Photo courtesy of Caleb Mutchler

Crappie are schooling up, suspended near deep structure. Marina dock piers, bridge piers and fallen tree tops are all good places to look. Minnows or small jigs under a slip bobber is a good way to fish for them. Channel catfish and blue catfish are active and can be found in deeper waters. The channel catfish are found in most of the tidal rivers flowing into the Chesapeake and blue catfish tend to dominate the tidal Potomac River.

Oceanside anglers at the Ocean City beaches and near shore shoal areas are anxiously waiting for the southerly striped bass migration to hit the Maryland beaches. This could be the weekend that it happens. A large body of striped bass hit the southern beaches in New Jersey over Thanksgiving in an old fashioned blitz situation where menhaden were driven up onto the beaches and fish were caught on almost every cast. A few striped bass are presently being caught off the beaches and on the near shore shoal areas.

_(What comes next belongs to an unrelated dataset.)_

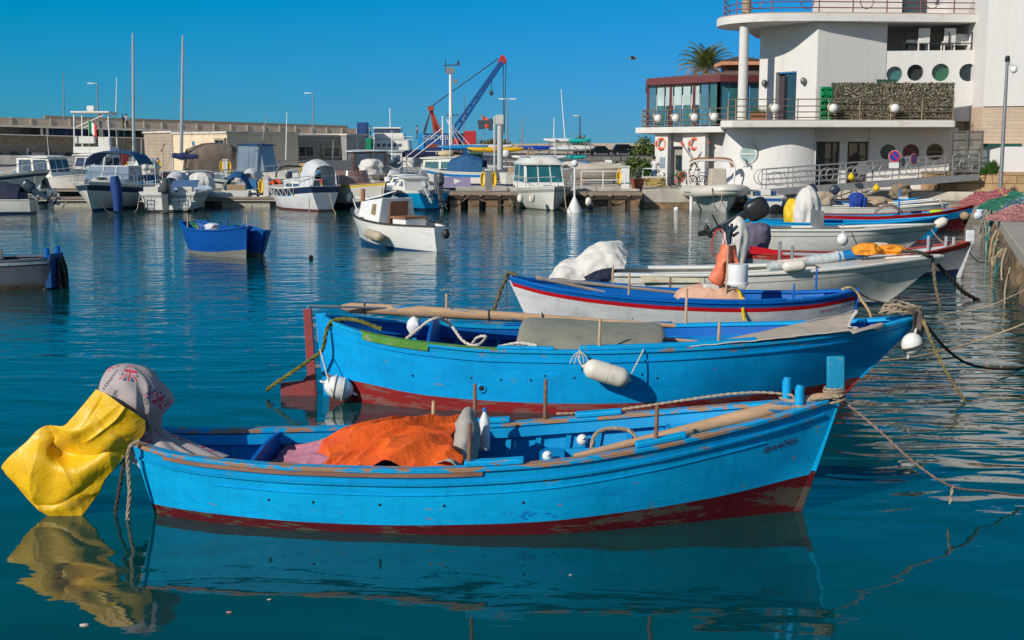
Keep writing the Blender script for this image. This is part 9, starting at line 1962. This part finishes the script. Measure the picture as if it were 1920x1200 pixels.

There has also been plenty of action in the inlet and Route 50 Bridge area, many are coming up short but it is good fun catching them. Casting plugs, swim shads, bucktails or drifting live eels or cut bait have been favored ways to fish. There are a lot of tautog being caught in the area but the throwback ratio is high but still a lot of fun.

Boats have been crisscrossing the shoal areas off the beaches in search of migrating striped bass and bluefish. Most are trolling a mix of umbrella rigs, bucktails and Stretch 25 lures. Farther offshore limit catches of tautog and sea bass are fairly common at the wreck and reef sites. A few medium-sized bluefish and flounder are still being caught and spiny dogfish are beginning to show up at the sites.